(begin)

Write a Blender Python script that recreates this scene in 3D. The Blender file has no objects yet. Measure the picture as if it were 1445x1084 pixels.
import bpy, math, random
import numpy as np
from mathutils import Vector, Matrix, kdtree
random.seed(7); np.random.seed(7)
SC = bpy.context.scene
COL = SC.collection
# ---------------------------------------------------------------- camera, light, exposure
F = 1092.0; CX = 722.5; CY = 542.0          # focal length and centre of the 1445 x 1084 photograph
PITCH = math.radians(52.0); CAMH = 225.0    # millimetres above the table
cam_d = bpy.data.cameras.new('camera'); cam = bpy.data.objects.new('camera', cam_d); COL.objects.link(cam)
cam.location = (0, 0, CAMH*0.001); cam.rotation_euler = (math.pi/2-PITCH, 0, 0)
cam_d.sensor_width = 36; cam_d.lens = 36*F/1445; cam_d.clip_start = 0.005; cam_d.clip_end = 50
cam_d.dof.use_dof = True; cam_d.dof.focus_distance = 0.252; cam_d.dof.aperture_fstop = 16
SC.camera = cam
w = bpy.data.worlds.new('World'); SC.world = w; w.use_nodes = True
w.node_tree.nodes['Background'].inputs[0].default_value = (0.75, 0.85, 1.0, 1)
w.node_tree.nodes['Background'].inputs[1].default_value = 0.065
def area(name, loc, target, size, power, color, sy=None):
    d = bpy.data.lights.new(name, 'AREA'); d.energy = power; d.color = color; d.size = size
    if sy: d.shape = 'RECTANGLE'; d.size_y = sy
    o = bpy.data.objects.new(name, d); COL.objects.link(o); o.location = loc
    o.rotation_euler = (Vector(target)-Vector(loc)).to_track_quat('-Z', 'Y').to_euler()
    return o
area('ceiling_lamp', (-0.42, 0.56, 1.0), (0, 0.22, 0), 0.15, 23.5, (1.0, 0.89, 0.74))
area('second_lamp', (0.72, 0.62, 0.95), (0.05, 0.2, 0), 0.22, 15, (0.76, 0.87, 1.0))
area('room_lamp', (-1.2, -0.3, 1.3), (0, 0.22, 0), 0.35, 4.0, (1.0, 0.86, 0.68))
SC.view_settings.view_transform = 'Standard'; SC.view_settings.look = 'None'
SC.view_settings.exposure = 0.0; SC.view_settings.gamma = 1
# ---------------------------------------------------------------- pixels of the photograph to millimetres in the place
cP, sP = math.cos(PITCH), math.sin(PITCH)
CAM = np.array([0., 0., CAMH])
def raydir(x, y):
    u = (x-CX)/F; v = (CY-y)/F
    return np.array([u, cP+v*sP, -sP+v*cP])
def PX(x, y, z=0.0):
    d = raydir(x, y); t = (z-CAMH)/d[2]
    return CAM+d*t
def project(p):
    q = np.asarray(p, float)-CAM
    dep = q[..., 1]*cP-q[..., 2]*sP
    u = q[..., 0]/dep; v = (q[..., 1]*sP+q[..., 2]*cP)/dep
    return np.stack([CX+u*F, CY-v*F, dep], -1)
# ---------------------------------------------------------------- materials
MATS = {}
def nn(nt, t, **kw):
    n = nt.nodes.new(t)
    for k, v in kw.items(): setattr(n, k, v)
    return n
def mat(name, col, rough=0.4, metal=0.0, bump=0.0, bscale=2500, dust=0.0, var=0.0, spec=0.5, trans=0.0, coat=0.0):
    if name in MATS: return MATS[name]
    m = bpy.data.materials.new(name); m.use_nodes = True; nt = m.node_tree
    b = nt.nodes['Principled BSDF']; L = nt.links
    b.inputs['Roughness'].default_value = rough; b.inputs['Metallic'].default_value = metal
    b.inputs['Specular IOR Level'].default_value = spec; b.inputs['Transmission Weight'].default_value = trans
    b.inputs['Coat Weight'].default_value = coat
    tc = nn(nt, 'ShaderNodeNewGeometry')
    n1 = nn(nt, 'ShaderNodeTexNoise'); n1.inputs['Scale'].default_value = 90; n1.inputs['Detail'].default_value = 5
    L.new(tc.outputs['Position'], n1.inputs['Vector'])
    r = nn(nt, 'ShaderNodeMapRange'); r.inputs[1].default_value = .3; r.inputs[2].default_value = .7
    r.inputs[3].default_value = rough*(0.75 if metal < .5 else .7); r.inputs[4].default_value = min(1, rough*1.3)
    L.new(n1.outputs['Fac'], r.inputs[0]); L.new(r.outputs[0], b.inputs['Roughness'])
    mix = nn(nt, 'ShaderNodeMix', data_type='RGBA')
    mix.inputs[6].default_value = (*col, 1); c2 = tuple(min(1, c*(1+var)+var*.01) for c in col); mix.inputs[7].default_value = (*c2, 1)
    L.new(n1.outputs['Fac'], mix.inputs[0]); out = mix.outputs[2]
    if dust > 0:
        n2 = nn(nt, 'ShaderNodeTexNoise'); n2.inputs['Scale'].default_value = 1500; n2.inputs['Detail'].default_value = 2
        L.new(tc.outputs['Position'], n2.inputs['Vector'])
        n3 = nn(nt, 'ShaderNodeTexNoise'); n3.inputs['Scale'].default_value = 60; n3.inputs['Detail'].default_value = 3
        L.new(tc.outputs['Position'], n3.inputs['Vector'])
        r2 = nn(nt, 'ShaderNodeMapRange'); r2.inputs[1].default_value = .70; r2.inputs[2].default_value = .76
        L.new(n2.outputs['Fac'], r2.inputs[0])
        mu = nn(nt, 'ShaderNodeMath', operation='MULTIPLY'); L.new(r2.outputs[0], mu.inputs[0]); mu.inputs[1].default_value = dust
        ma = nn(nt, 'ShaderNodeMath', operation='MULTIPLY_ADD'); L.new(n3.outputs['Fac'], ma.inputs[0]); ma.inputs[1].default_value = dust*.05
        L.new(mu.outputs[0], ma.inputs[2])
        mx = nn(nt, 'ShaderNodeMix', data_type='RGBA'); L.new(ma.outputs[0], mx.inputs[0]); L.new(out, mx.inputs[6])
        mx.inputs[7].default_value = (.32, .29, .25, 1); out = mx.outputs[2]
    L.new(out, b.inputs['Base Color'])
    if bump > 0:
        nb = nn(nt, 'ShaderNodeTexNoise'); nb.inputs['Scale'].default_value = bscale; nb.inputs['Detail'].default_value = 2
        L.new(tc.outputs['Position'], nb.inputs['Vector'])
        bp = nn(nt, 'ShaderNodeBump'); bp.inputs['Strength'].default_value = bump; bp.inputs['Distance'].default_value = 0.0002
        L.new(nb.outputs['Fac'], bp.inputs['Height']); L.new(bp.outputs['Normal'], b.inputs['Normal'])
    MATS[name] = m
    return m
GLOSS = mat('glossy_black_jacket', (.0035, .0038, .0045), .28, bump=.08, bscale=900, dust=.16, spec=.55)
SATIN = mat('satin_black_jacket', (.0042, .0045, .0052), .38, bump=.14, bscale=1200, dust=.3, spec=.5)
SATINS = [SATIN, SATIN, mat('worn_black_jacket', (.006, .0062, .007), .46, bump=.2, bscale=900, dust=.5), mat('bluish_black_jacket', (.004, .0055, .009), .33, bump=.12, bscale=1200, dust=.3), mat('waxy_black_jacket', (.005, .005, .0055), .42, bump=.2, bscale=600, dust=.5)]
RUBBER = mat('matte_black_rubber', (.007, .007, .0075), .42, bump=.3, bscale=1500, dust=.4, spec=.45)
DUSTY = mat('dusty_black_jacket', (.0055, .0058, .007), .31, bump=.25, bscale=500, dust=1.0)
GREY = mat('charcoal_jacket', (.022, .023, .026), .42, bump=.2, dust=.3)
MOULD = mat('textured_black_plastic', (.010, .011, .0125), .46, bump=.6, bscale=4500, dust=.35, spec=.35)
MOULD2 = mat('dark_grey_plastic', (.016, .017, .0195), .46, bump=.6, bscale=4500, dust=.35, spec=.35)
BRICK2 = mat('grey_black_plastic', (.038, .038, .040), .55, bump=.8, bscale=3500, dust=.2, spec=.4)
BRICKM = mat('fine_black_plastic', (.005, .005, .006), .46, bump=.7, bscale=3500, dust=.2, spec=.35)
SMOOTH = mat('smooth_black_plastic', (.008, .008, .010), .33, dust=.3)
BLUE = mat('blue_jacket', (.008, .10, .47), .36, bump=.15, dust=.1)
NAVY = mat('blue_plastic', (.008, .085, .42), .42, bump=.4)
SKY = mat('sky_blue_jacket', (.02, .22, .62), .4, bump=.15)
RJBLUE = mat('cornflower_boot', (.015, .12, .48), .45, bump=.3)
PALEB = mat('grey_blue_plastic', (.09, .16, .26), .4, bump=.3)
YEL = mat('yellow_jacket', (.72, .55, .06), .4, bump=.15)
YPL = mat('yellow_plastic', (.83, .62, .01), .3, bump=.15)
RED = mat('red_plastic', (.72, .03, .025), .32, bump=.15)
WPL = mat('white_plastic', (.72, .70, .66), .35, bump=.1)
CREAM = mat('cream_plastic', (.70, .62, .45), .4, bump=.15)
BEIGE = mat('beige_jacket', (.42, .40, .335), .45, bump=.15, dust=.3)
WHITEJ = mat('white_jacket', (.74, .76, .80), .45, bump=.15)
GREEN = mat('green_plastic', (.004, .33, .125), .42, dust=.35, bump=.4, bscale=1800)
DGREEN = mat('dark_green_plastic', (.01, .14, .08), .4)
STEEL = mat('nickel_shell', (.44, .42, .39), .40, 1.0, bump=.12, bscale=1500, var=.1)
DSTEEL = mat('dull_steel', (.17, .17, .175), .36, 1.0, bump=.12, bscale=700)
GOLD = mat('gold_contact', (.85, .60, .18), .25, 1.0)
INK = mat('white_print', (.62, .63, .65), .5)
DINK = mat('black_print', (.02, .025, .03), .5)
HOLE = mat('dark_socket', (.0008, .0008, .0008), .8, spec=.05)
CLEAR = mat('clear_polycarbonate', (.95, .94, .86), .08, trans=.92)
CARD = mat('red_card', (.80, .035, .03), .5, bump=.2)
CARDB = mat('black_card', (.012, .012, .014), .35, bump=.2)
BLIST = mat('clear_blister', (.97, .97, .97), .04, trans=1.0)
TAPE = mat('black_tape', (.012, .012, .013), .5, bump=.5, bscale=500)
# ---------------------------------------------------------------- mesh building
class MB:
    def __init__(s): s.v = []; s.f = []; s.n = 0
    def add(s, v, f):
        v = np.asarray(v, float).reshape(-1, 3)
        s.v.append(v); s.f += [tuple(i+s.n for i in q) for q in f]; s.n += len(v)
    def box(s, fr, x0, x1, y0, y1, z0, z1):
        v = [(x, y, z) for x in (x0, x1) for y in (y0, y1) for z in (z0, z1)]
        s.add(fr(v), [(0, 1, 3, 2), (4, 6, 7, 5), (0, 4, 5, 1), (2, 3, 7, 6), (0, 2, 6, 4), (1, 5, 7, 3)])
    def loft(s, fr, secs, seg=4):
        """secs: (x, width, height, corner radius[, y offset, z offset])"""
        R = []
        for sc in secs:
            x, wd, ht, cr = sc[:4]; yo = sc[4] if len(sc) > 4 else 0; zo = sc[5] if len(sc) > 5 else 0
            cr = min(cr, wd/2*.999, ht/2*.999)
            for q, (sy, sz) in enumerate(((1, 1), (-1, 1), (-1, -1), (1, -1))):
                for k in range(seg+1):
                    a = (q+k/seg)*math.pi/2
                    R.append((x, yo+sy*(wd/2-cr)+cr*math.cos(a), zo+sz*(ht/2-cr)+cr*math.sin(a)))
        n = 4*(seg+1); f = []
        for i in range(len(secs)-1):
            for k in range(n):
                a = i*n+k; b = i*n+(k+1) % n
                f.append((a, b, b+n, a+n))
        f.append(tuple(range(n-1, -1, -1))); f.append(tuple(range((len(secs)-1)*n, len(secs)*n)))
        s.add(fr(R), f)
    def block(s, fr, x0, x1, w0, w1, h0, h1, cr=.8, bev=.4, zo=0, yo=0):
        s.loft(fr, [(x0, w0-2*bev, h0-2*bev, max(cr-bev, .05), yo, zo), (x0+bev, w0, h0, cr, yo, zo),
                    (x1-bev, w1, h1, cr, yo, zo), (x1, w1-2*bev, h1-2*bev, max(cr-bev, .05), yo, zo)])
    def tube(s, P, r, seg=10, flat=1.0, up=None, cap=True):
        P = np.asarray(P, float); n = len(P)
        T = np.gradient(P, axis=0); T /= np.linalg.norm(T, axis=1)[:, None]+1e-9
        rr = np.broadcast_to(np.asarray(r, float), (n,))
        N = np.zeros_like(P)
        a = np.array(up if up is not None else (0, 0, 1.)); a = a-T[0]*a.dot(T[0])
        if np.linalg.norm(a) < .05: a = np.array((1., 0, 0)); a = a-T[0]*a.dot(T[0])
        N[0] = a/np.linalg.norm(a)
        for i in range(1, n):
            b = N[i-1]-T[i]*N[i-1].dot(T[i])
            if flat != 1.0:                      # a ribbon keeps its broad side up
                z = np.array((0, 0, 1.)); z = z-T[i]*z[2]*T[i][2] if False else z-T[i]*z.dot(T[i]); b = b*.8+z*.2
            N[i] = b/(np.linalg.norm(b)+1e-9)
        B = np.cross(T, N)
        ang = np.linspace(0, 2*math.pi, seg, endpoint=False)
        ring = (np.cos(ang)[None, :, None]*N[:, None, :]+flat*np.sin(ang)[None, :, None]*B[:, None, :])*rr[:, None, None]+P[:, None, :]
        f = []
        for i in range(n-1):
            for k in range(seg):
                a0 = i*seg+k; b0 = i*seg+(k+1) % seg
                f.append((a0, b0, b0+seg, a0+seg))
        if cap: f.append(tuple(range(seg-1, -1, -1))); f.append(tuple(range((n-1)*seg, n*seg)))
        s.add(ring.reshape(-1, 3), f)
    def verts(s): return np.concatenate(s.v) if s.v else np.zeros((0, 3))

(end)

(WRITTEN TASK) Go through the listing above and locate each line that holds the word "objects". Copy those lines.

(SOLVED EXERCISE)
Write a Blender Python script that recreates this scene in 3D. The Blender file has no objects yet. Measure the picture as if it were 1445x1084 pixels.
cam_d = bpy.data.cameras.new('camera'); cam = bpy.data.objects.new('camera', cam_d); COL.objects.link(cam)
    o = bpy.data.objects.new(name, d); COL.objects.link(o); o.location = loc